[EM] Basic Monotony

Richard Moore rmoore4 at cox.net
Wed Jan 30 18:22:43 PST 2002


Joe Weinstein wrote:

> SIDE QUIBBLE  (before we get down to business!).  In our EM-list 
> discussions we don't really mean 'monotone'!  That's because there are 
> two ways a process (or, mathematically, a function) can be monotone: in 
> the 'same' direction ('increasing': more input yields more output) and 
> in the 'opposite' direction ('decreasing': more input yields less 
> output).   The respective terms are 'isotone' and 'antitone' (or, if you 
> like, 'isotonic' and 'antitonic').   EM-list 'monotone' really means 
> 'isotone'!  For  familiarity, I too will use 'monotone' rather than 
> 'isotone'.


I have a quibble with your quibble. While it's true, mathematically,
that "isotone" and "antitone" are distinct cases of "monotone", I don't
think the distinction is needed in election method theory. The reason
is, we are talking about whether the truth value of "X is a winner"
never decreases when support for X on the ballots increases.

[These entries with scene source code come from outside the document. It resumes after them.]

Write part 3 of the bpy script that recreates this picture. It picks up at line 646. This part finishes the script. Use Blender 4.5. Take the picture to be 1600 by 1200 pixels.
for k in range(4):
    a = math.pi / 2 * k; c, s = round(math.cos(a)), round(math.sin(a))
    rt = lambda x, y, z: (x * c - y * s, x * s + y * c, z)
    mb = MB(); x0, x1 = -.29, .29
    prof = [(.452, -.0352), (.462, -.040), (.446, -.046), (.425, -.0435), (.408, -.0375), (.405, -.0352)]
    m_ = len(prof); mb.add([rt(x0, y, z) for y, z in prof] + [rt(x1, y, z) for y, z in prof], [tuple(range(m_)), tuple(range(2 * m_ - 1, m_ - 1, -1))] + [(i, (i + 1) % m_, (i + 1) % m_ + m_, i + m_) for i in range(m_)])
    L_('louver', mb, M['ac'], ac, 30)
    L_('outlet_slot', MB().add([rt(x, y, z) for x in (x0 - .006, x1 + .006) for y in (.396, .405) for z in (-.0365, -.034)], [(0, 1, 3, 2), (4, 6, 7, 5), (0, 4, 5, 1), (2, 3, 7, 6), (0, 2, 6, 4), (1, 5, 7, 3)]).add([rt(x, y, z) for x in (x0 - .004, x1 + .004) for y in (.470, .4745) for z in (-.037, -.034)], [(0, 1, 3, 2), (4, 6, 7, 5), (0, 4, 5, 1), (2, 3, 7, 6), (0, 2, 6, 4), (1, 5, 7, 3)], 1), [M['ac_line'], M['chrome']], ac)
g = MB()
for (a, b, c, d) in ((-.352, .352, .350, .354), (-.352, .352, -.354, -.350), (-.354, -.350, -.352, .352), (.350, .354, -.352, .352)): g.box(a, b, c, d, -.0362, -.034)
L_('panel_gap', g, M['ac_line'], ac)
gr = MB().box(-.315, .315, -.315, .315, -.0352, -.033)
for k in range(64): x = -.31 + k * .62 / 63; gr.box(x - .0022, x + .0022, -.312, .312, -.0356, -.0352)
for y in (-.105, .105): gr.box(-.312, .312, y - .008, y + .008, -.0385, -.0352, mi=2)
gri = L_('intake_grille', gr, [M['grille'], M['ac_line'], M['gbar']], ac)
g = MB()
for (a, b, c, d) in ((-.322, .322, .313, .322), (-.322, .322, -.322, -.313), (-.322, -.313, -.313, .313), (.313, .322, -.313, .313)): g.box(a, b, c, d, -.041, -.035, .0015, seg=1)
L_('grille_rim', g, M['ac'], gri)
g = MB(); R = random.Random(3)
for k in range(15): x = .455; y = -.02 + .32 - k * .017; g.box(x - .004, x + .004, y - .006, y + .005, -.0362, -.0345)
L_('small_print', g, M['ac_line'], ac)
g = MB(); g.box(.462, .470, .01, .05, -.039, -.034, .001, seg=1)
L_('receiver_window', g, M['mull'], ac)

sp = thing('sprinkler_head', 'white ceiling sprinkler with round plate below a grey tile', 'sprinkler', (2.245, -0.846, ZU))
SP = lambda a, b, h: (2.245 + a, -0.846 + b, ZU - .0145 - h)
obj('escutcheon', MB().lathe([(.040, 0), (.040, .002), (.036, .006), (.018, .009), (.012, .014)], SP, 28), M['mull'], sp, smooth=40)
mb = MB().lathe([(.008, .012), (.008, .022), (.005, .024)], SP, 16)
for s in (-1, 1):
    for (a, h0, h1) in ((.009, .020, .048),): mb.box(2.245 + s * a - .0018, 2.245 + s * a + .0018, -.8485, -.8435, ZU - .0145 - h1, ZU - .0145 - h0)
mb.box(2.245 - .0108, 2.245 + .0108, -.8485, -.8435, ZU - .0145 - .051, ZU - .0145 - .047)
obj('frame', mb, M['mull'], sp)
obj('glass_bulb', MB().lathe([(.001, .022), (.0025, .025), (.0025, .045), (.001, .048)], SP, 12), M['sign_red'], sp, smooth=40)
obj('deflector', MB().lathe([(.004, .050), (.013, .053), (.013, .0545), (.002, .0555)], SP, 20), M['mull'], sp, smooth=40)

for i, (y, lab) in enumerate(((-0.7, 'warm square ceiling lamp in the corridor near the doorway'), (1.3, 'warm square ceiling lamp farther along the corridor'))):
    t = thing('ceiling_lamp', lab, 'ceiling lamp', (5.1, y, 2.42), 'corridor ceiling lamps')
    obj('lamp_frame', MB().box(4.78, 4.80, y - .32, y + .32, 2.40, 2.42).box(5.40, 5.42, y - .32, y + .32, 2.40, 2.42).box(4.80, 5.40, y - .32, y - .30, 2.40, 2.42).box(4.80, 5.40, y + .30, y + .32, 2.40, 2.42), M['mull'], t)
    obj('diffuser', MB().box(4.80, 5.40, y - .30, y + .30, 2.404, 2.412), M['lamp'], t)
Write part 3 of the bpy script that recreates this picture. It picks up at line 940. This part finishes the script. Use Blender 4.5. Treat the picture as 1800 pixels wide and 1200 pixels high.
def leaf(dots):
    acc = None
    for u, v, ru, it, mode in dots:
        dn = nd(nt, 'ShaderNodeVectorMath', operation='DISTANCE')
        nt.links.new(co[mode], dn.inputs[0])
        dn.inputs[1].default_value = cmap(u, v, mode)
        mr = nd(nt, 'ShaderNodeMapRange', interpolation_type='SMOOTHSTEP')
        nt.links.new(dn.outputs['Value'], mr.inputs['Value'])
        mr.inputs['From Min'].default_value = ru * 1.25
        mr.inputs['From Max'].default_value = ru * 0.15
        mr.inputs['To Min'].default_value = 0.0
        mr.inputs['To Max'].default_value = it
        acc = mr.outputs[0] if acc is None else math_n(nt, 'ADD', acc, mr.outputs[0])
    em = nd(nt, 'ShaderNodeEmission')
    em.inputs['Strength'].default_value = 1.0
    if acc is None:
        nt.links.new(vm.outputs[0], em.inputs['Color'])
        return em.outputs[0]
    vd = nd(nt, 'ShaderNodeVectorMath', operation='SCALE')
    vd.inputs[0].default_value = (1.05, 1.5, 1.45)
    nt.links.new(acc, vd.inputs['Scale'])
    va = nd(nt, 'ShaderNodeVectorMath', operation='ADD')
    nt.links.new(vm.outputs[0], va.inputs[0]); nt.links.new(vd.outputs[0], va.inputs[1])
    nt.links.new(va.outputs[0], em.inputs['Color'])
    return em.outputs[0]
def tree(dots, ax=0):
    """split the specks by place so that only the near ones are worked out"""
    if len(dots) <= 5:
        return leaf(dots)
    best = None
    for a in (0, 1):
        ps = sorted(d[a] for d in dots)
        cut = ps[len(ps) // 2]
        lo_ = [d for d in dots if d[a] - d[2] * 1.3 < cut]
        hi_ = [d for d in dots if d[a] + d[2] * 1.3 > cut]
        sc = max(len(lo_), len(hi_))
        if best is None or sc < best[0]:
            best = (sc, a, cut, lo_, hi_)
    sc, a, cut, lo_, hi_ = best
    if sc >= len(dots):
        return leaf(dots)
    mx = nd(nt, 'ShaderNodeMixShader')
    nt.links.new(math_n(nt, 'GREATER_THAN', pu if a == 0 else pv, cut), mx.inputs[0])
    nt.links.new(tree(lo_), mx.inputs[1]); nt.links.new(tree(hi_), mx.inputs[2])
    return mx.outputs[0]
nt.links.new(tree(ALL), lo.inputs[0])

If we had
a method that was antitone, i.e., "X is a winner" never increases
when support for X increases, then we simply reverse the sense of the
ballots and get an equivalent isotone method. Just as when a poll asks
you to rate various candidates on a scale of 1 to 10. Some polls may
define "1" as the best rating and "10" as the worst, and others may do
just the opposite. But that doesn't make one poll isotone and the other
antitone, with respect to your support for that candidate -- at least,
not as long as you know which type of poll you're participating in.
(True, one method is antitone with respect to the numerical rating you
assign, but that numerical rating is not what I refer to when I say
"your support for that candidate").

So, in the context of election methods, it is possible to define
monotonicity as if we were defining isotonicity, without any loss of
generality.

> STRONGER-THAN-BASIC MONOTONY?   Basic-monotone methods include Lone-mark 
> plurality and other Cumulative methods, Approval and other unconstrained 
> Cardinal Ratings methods; and Borda.  It turns out, however, that many 
> such methods with MAXGRADE>1 - and almost all usual ones with MAXGRADE>3 
> - FAIL to be monotone in the simplest stronger-than-basic sense!
> 
> Suppose we have a simplest imaginable NON-basic swap.  The swap changes 
> just one marked ballot - ballot B1 is changed to ballot B2 - and 
> moreover there are two candidates (rather than just at most one) X and Y 
> whose grades are both made higher, or are both made lower.  Almost every 
> usual method M with MAXGRADE > 3 admits such an example which violates 
> monotony.


My example of this is CR where one candidate's grade is increased by 5
points, another's is increased by 10 points, and everyone else's stays
the same. This swap can change the first candidate from a loser to a
winner in some circumstances, and it can change that candidate from
a winner to a loser in other circumstances. So CR is not monotone with
respect to this swap. Yet, I don't think that that is a strike against
CR, so this particulary monotonicity test is not of any interest with
respect to CR.

On the other hand, I question whether the basic swaps are sufficient
for truly meaningful tests of monotonicity for CR-based methods. For
instance, in straight (additive or linear) CR, if we change one ballot by
decreasing the ratings of everyone but A, we know this swap will never
cause A to lose. But if, in some non-linear variation of CR, this swap
could cause A to lose, then I would call that a serious monotonicity
violation. Maybe the basic swaps are sufficient to catch all such
variations of CR (by combining a series of swaps, perhaps), but I'm not
sure we can fully test for all serious monotonicity failures of all
methods that use CR ballots in this way. Then again, I could be wrong.


 -- Richard


PS -- You could model the swap I described in the last paragraph as
a combination of basic swaps, each one decreasing the rating of some
candidate other than A and leaving A alone. However, what about the
case where A's rating is decreased by 5 points, and every other
candidate's rating is decreased by 10 points? There is no basic
swap that decreases A's rating *and* favors A, so I don't see how
you can model this change with basic swaps. So I'm still pretty
convinced that the basic swaps are insufficient for CR-based methods.